_What to produce_.
Below is some material; set it all down exactly, apart from the pictures.
-- Start Supplied material --
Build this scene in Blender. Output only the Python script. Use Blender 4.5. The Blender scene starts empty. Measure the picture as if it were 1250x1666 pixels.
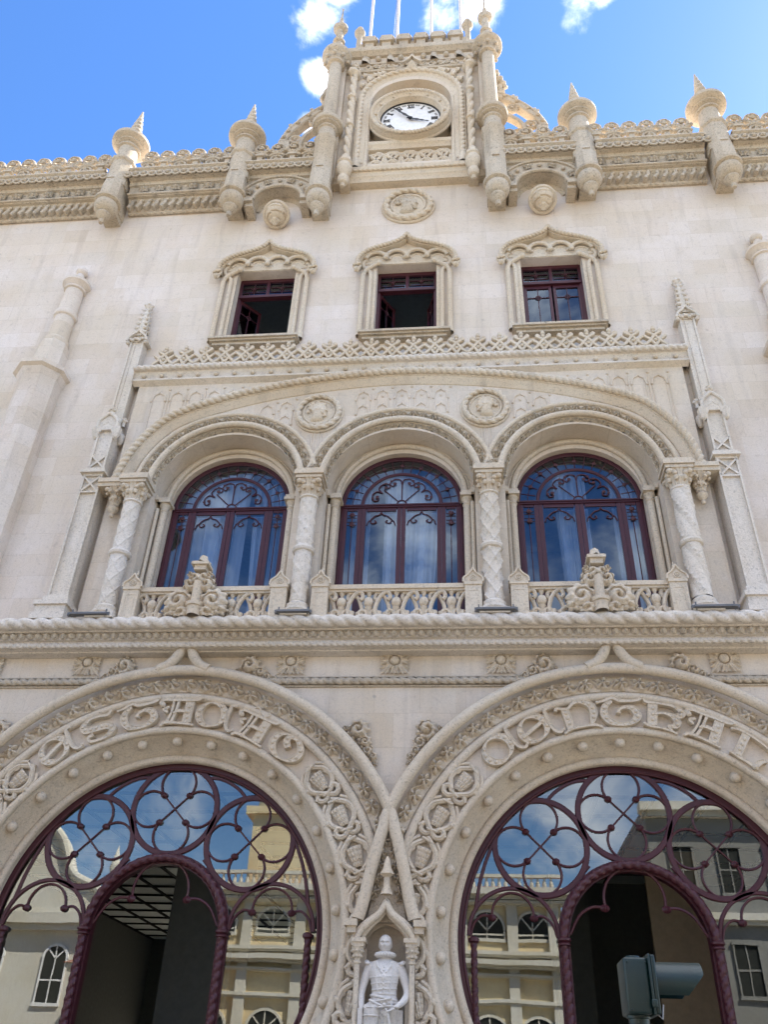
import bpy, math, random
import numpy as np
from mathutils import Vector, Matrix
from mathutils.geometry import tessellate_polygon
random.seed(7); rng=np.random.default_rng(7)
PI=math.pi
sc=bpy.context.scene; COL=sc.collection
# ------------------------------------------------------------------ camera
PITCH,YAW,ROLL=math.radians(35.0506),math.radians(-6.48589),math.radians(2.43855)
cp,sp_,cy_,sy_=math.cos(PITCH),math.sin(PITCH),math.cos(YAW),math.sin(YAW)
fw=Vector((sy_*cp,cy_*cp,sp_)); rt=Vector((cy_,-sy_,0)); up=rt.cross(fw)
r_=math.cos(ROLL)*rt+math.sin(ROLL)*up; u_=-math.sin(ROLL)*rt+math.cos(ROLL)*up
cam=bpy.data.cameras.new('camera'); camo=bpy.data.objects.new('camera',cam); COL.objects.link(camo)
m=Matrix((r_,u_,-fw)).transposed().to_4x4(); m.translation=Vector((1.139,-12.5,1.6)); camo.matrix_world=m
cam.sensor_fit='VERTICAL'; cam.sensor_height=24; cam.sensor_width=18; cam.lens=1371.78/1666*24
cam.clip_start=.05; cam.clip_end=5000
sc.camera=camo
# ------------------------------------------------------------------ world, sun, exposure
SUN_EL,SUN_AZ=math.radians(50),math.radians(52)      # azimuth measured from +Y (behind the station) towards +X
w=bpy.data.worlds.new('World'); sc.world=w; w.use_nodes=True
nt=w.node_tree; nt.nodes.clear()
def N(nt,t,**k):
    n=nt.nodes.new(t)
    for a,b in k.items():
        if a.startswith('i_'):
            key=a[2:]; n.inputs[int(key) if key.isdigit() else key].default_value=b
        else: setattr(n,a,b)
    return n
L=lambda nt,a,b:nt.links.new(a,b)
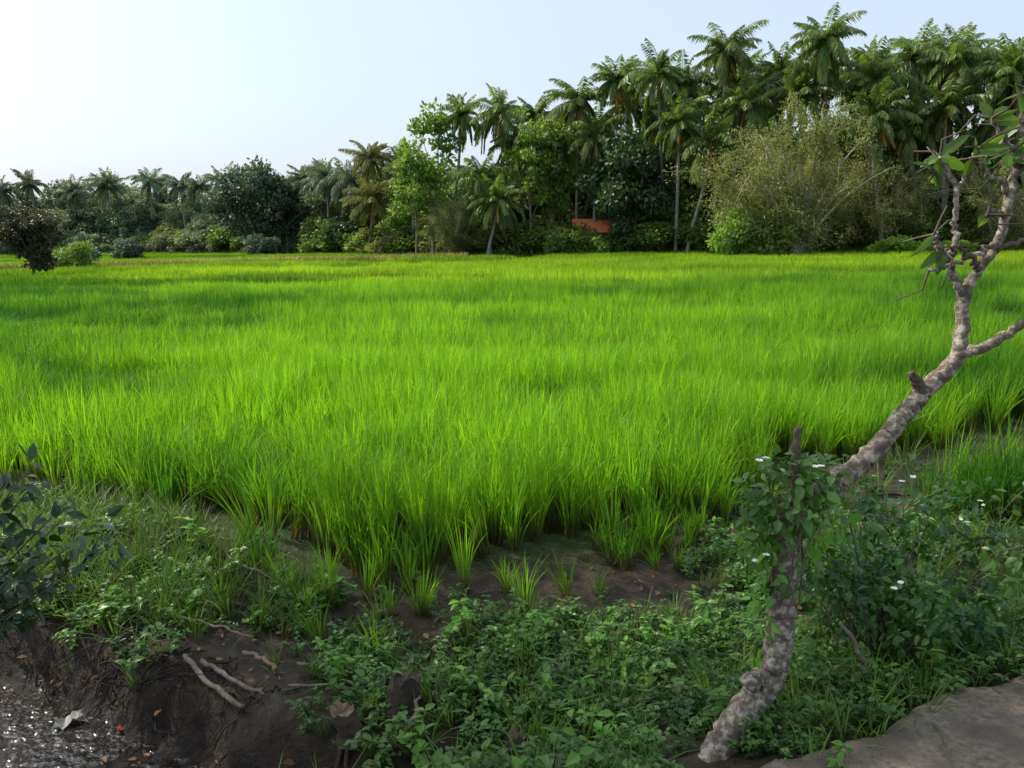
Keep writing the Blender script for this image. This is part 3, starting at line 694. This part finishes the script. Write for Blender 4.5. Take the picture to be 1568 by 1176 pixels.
-- End Supplied material --
_Solution to this problem_.
Build this scene in Blender. Output only the Python script. Use Blender 4.5. The Blender scene starts empty. Measure the picture as if it were 1250x1666 pixels.
import bpy, math, random
import numpy as np
from mathutils import Vector, Matrix
from mathutils.geometry import tessellate_polygon
random.seed(7); rng=np.random.default_rng(7)
PI=math.pi
sc=bpy.context.scene; COL=sc.collection
# ------------------------------------------------------------------ camera
PITCH,YAW,ROLL=math.radians(35.0506),math.radians(-6.48589),math.radians(2.43855)
cp,sp_,cy_,sy_=math.cos(PITCH),math.sin(PITCH),math.cos(YAW),math.sin(YAW)
fw=Vector((sy_*cp,cy_*cp,sp_)); rt=Vector((cy_,-sy_,0)); up=rt.cross(fw)
r_=math.cos(ROLL)*rt+math.sin(ROLL)*up; u_=-math.sin(ROLL)*rt+math.cos(ROLL)*up
cam=bpy.data.cameras.new('camera'); camo=bpy.data.objects.new('camera',cam); COL.objects.link(camo)
m=Matrix((r_,u_,-fw)).transposed().to_4x4(); m.translation=Vector((1.139,-12.5,1.6)); camo.matrix_world=m
cam.sensor_fit='VERTICAL'; cam.sensor_height=24; cam.sensor_width=18; cam.lens=1371.78/1666*24
cam.clip_start=.05; cam.clip_end=5000
sc.camera=camo
# ------------------------------------------------------------------ world, sun, exposure
SUN_EL,SUN_AZ=math.radians(50),math.radians(52)      # azimuth measured from +Y (behind the station) towards +X
w=bpy.data.worlds.new('World'); sc.world=w; w.use_nodes=True
nt=w.node_tree; nt.nodes.clear()
def N(nt,t,**k):
    n=nt.nodes.new(t)
    for a,b in k.items():
        if a.startswith('i_'):
            key=a[2:]; n.inputs[int(key) if key.isdigit() else key].default_value=b
        else: setattr(n,a,b)
    return n
L=lambda nt,a,b:nt.links.new(a,b)
Keep writing the Blender script for this image. This is part 3, starting at line 694. This part finishes the script. Write for Blender 4.5. Take the picture to be 1568 by 1176 pixels.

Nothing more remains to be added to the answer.